93. Flood Legends
This situation applies to many widely spread concepts in folk-lore. Flood myths of some sort, for instance, are told by probably the majority of human nations. In the early days of the science, this wide distribution of flood myths was held to prove the actuality of a flood, or to be evidence of the descent of all mankind from a single nation which had once really experienced it. Such explanations are too obviously naïve to require refutation to-day. Yet it is difficult to interpret the wide prevalence of flood myths, either as spontaneous growth from out the human mind, or as diffusion from a single devising of the idea. Much of the difficulty is caused by the fact that one cannot be sure that the various flood myths are identical. Some peoples have the flood come after the earth is formed and inhabited, and have it almost destroy the human race. Other nations begin their cosmology with a flood. For them, water was in existence before there was an earth, and the problem for the gods or creative animals was to make the world. This, according to some American Indian versions, they finally accomplished by having one of their number dive to the bottom and bring up a few grains of sand which were then expanded to constitute terra firma. The first type of story is evidently a true “flood” myth; the second might better be described as a concept of “primeval water.” The difficulty is enhanced by the fact that the two types are sometimes found amalgamated in a single mythology. Thus the Hebrew account begins with the primeval waters but subsequent to the formation of the earth the deluge covers it. So, according to some American tribes, the flood came after the earth, but the waters remained until after the diving. It is clear that flood stories are more shifting than the Magic Flight episode. They may conceivably all be variations of a single theme which has gradually come to differentiate greatly. But again, several distinct concepts—primeval water, flood, the diving animals, the ark—may have been evolved in different parts of the world, each developing in its own way, and traveling so far, in some cases, as to meet and blend with others. This last interpretation is favored by some of the facts of distribution: the prevalence of the diving concept in America, for instance, and the absence of flood myths from much of Africa.

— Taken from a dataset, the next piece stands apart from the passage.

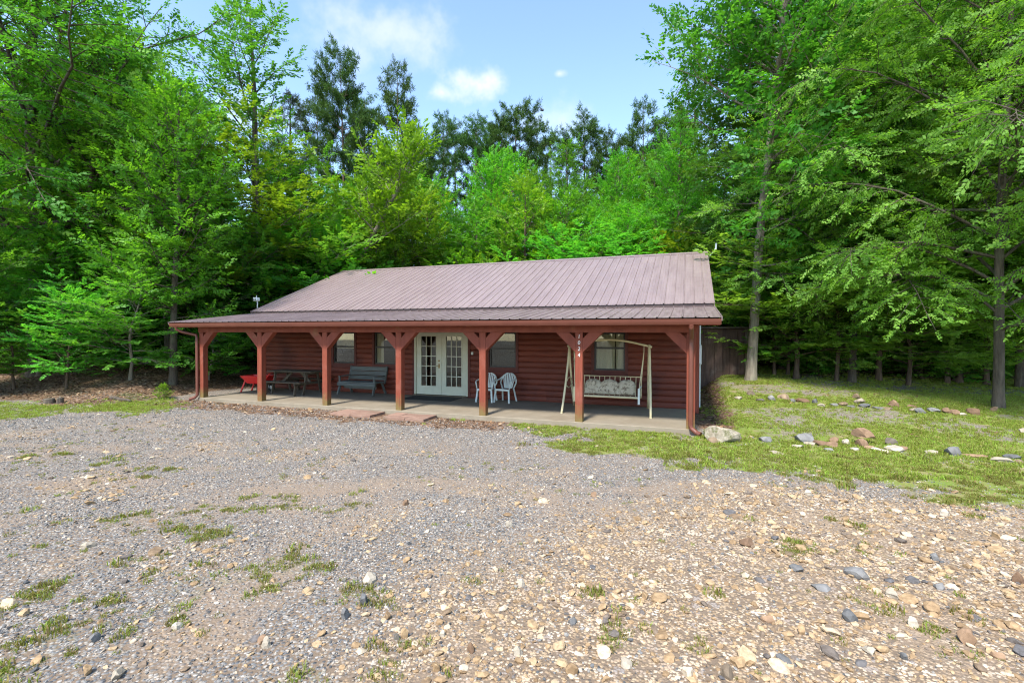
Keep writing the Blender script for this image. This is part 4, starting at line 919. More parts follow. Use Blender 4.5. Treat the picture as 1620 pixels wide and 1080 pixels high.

Fig. 27. The Magic Flight tale, an example of inter-continental and inter-hemispheric diffusion. After Stucken, with additions.
There is a vast amount of folk-lore recorded, and much of it has lent itself admirably to the working out of its historical origins, so far as limited regions are concerned. Folk-lorists are often able to prove that one tale originated in India and was carried into mediæval Europe, or that another was probably first devised on the coast of British Columbia and then disseminated across the Rocky mountains to the interior tribes of Indians. When it comes to intercontinental and world-wide distribution, however, difficulties of the sort just set forth in regard to flood myths become stronger and stronger. While the most interesting mythical ideas are those which are world-wide, it is in these that uncertainty between origin by diffusion or parallelism is greatest. The Magic Flight therefore constitutes a grateful exception. It opens the door to a hope that more assiduous analysis and comparison may lead to the accurate determination of the source and history of other common and fundamental myths.